NET Educação – Após o golpe, o que foi instituído no lugar?
Sader – Uma ofensiva repressiva contra tudo que aparecia com selo democrático, que os militares caracterizaram como subversivo. Modificaram alguns quadros de origem jurídica para adaptar à ordem do poder ditatorial. Houve intervenção nos sindicatos e assim, deixou de haver campanha por salários, culminando no arrocho salarial. Também, é instaurado um modelo de exportação e consumo de luxo e o resto ficava secundário. Assim, acontece uma enorme concentração de renda.

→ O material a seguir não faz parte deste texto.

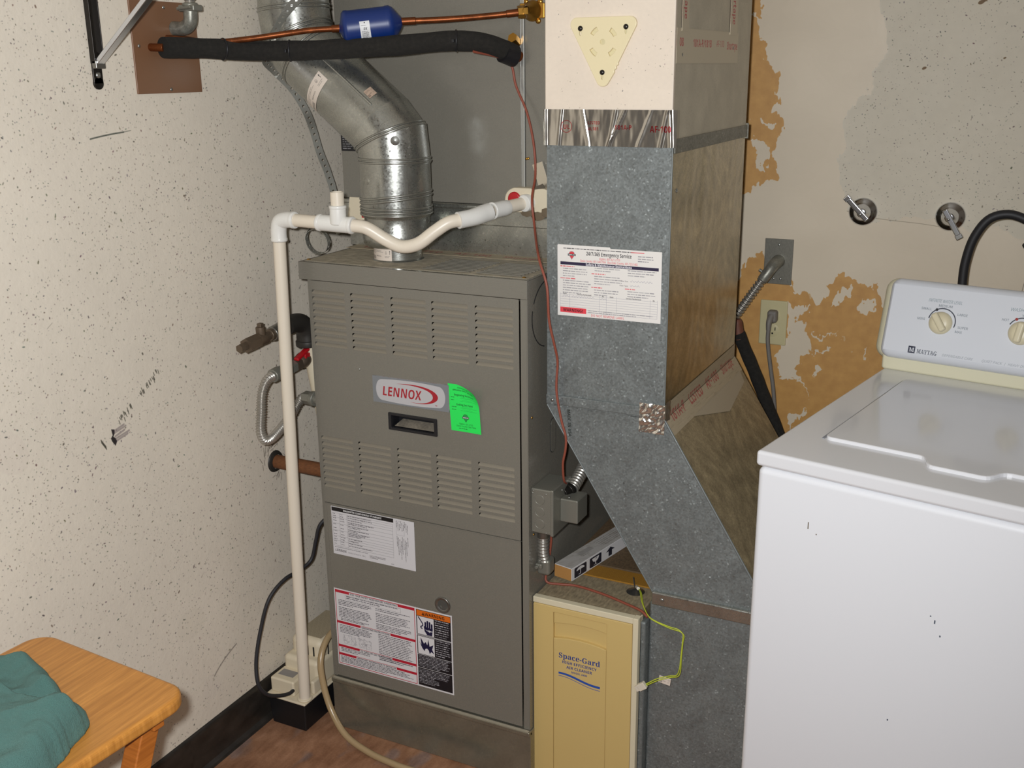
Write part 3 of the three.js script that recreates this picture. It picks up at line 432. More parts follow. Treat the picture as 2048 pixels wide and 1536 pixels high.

NET Educação – E no campo da educação?
Sader – Em termos educacionais, antes, a classe média e pobre tinham o mesmo espaço educativo. Com o golpe, veio a deterioração do sistema educacional e a classe média passou a fazer esforço enorme para colocar seus filhos no modelo privado. E passou a ter gastos com educação e saúde também, pois esses serviços não tinham mais qualidade.
A escola é o espaço de socialização das crianças, jovens e família. Criou-se um vazio grande nessa socialização especialmente das classes populares. Também, os recursos fundamentais ficaram canalizados para escolas privadas. A repressão ainda fez com que houvesse o temor pelo desenvolvimento do ensino crítico, então introduziram disciplinas específicas [Educação Moral e Cívica e Organização Social e Política Brasileira] na escola para tratar do país, Estado e do próprio regime militar.
NET Educação – Hoje, quais são os resquícios do período ditatorial?
Sader – O mais importante foi o enfraquecimento da educação pública, dos níveis pré-universitários. Essa foi maior perda, com o começo da desqualificação do ensino público. Os conteúdos mudaram e hoje há amplitude no acesso. Mas a perda da importância da socialização por meio da escola começou lá naquela época.
NET Educação – Quais são os equívocos mais comuns que se ouve dizer sobre esse período?
Sader – Uma das visões equivocadas propagadas era de que o governo de Jango era algo isolado. Mas não era, ele tinha sim apoio popular. Também, a ideia de que havia mais ordem naquela época. No entanto, era algo imposto militarmente, assim é claro que tinha uma ordem, mas com o preço da repressão.
Ainda, existe quem fale com orgulho do milagre econômico [crescimento ocorrido durante o período]. Na verdade, o ‘santo desse milagre’ era o arrocho salarial. Imagina o lucro de décadas baseado em uma política sem aumento de salário da população? Na ditadura, acentuou-se muito a desigualdade social. Isso foi resultado da política econômica de exclusão social.